Helga Estby was a strong-minded woman, a suffragette, who did not conform to the general role of womanhood in that Victorian Era.  She was determined to save the family from eviction and destitution and sought out every opportunity she could to find the much needed funds. She responded to a most unusual East Coast challenge whereby a sponsor would offer $10,000 to any woman who would walk across America. This would mean a journey of 3500 miles from Spokane to New York City, but, it had to be done in a specific time frame. Helga chose her eldest daughter, level-headed and shy 18-year old Clara to accompany her. However, the family saw the trip as an abandonment of her motherly duties; Helga’s courage and determination won her no admirers.

And so it was arranged, the sponsor announced the event in the press and they departed on May 6th;  the local Mayor gave them a letter of introduction and they carried calling cards that read- “H. Estby and daughter. Pedestrians, Spokane to New York.” They travelled light, and would do domestic work along the way to provide for their needs. Using the railroads tracks of the Northern and Union Pacific lines they averaged 30 miles a day and citizens offered overnight lodging. Helga could rightfully foresee that public awareness would increase along the way by visiting newspaper offices of each town they passed through, and meeting local dignitaries help spread their increasing fame. They were eventually welcomed on their anticipated arrival in many towns. The seven month trek would take them over mountains, through floods, heatwaves, native Indians, and, on one occasion they were threatened by a stalking hobo, who Helga shot in the leg with her gun- this incident was featured in the Minneapolis Tribune, giving them an added ‘wild west’ status. In Pennsylvania Clara broke her ankle; Helga asked the sponsor to give them some extra time for it to heal.  Between them they wore out 32 pairs of shoes.

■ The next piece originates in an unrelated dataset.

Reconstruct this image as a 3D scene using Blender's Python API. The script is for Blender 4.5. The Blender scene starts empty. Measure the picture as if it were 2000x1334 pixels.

They finally arrived in New York City but they would soon face the devastating news that the sponsor would renege on the $10,000 award because they were a few days late. (It is still not known whether in fact the sponsor even had the funds.) While in New York, Helga’s written journals which she would use for  writing her book later, disappeared, possibly stolen, and to add to her grief, Helga learned that diphtheria had taken two of her children back home. Now destitute, unable to even afford the train fare home they were at the mercy of hoped for benefactors.  Railroad tycoon Chauncey Depew took pity on them and gave them tickets to Minneapolis.

It was now the Spring of 1897. On their arrival home they faced resentment by the tight-knit local community. Many felt that Helga should have stayed with her children; the hostility was so great Clara left home and did not return until 20 years later.  The seven month sojourn was a bitter blow and the farm was not saved.

When Helga Estby died in 1942, aged 82, one of her daughters burnt all of her mother’s records and journals, the same ones she had written from memory for the book that she wanted so much to write. The family still felt that she had shamed them and wanted to suppress all memory and mention of the story. Much later a daughter-in-law would discover newspaper clippings of the long walk, that gave rise to Helga’s forgotten story. Decades later Helga’s “scandalous and irresponsible behaviour” was perceived in a much more heroic light: the strict social codes of the Victorian era were long gone.

Today, Helga’s story has received increasing awareness everywhere and her name and reputation in Spokane, where she died, is now respected. But she never did write her book, a considerable loss, because that unfulfilled intention could have given us a unique travel odyssey portraying American life across those vast lands that she and her daughter travelled against such great odds.